Hedonic happiness refers to the single minded pursuit of in-the-moment pleasure. Hedonism aims for a presence of positive emotions and a higher sense of life satisfaction. It refers to doing things that will bring us instant gratification such as having fun with friends, eating food, buying something new etc. Yet, such external stimuli will only provide some enjoyment for a short period of time. And not long after, what tends to happen is that person returns to their usual level of happiness. The ‘shiny and new’ feelings dissipate and the person is left looking for something to make them feel happy again. Needless to say, this type of happiness will not achieve the longer lasting type often sought.

So what will?

Eudaimonism differs from its counterpart in that it aims to achieve intangible outcomes such as pursuing your purpose in life or the cultivation of a positive mindset. It stems from ‘daimon’ meaning true nature, and refers to living life in a meaningful and deeply satisfying way. According to Aristotle, eudaimonic happiness aspires to “the actualisation of human potential”. It is about challenging one’s self, achieving personal growth or contributing to something or somebody that is bigger than you are. Given this aligns to some of the wellbeing frameworks out there including PERMA, we can assume that striving to eudaimonism is more likely to achieve happiness over the long term.

So which is best?

There is a natural tendency for people to lean towards one type of happiness over the other. And neither is right or wrong. In her vlog on this particular topic, Ilona Boniwell looks at the two, and provides the example of staying up all night to complete a project to demonstrate the variances between each.

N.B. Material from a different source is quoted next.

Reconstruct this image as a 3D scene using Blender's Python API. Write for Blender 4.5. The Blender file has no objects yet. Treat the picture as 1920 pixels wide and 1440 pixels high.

What’s important to know is that these different types of happiness are not mutually exclusive, and it is best to have a combination of both to achieve a greater level of happiness.

So just as yin and yang describes how seemingly opposite or contrary forces may actually be complementary to one another, the same could be said for hedonic and eudaimonic happiness. Both are just as worthy as each other and when combined, they are a force to be reckoned with!